Shout Magazine

Mark Kostabi on Inka Essenhigh

Two years ago I had never heard of Inka Essenhigh. Now I am convinced that she is the best artist to have emerged within the last decade. She entered the art scene like a lightning bolt, appearing in numerous group shows, one-person shows (at Stefan Stux Gallery and Deitch Projects), a museum show at the Albright Knox Art Gallery and various glossy magazines. She is now poised for her most high-profile display yet: an exhibition at the legendary Mary Boone Gallery with Peter Halley.

Before I ever saw her work, I heard her name and liked it. Some of us are born lucky with perfect artist-names like “Picasso,” “Rembrandt,” “Kostabi,” “Michelangelo,” and “Essenhigh.” Hers is somehow very modern, musical and memorable: “Inka Essenhigh.” Maybe it’s the K in Inka that I’m drawn to. “Inka” makes me think of “Tonka,” “Essenhigh” has “highness” in it. Her highness, Inka Essenhigh, is the new queen of the art scene.

I started seeing Inka’s work in catalogs, magazine articles and in various artists’ studios. By the time I beheld her two large-scale masterpieces in the “Greater New York” show, currently at P.S.1, I was worshipful and submissive. We’re not worthy, but we appreciate the generosity of a real artist in our midst, a transcendent visionary who flirts with the cybernetic sublime in her “one shot” enamel renditions of a future world made of “some plastic substance that won’t decompose.”
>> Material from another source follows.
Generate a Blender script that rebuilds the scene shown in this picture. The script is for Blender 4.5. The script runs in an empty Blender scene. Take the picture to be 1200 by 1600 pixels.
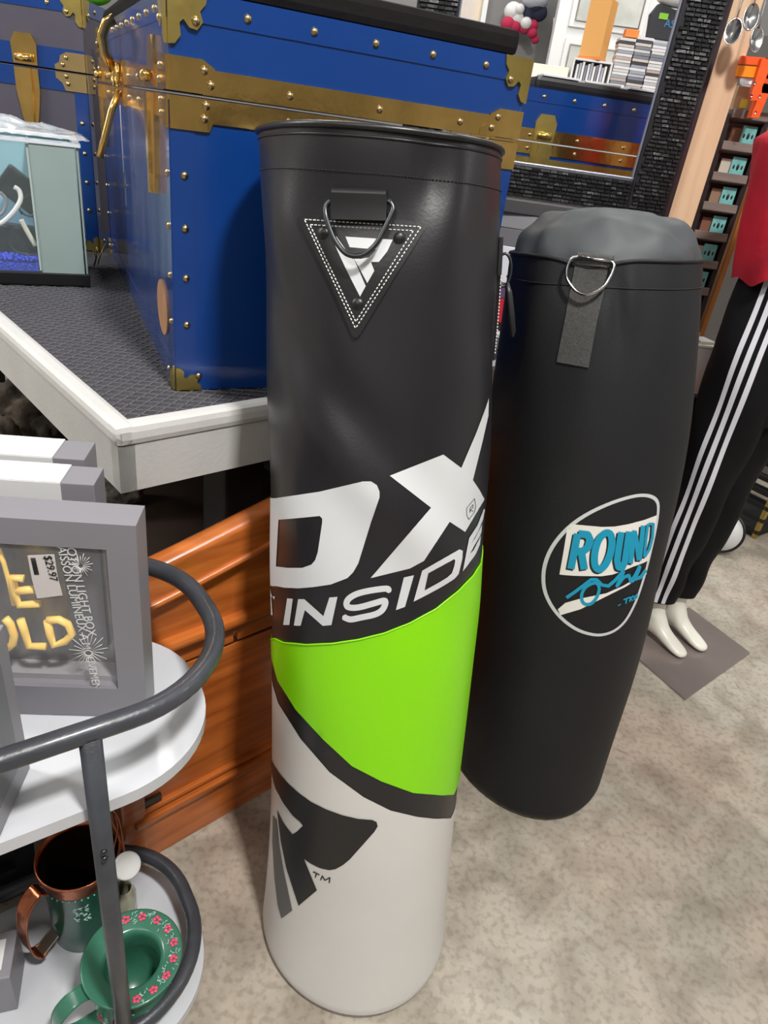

“Evil-minded little cartoon humanoids” act out strange narratives in Essenhigh’s uniquely colored world. Although peppered with distant echoes of Francis Bacon, Japanese Ukiyo-E prints, Duchamp’s Chocolate Grinder, Matta, Tanguy, Valerio Adami and Sue Williams, her work is ultimately original. Essenhigh exhibits a masterful balance of a restrained, sophisticated palette and exquisitely surprising compositions which juxtapose vast, restful expanses of flatness with her warped and squishy, polymorphic, figural events.

The combination of Inka Essenhigh with cybernetically informed geometric abstractionist Peter Halley, as seen in the present exhibition, is a surprisingly interesting and astute idea. If you were to rub a little store-bought dirt into the canvas of a cold, bright, computer-oriented Peter Halley painting, and plant a slime coated grape seed in it, you would give birth to Inka Essenhigh’s olive green, khaki and turquoise universe of peculiar pixies navigating the virtual age.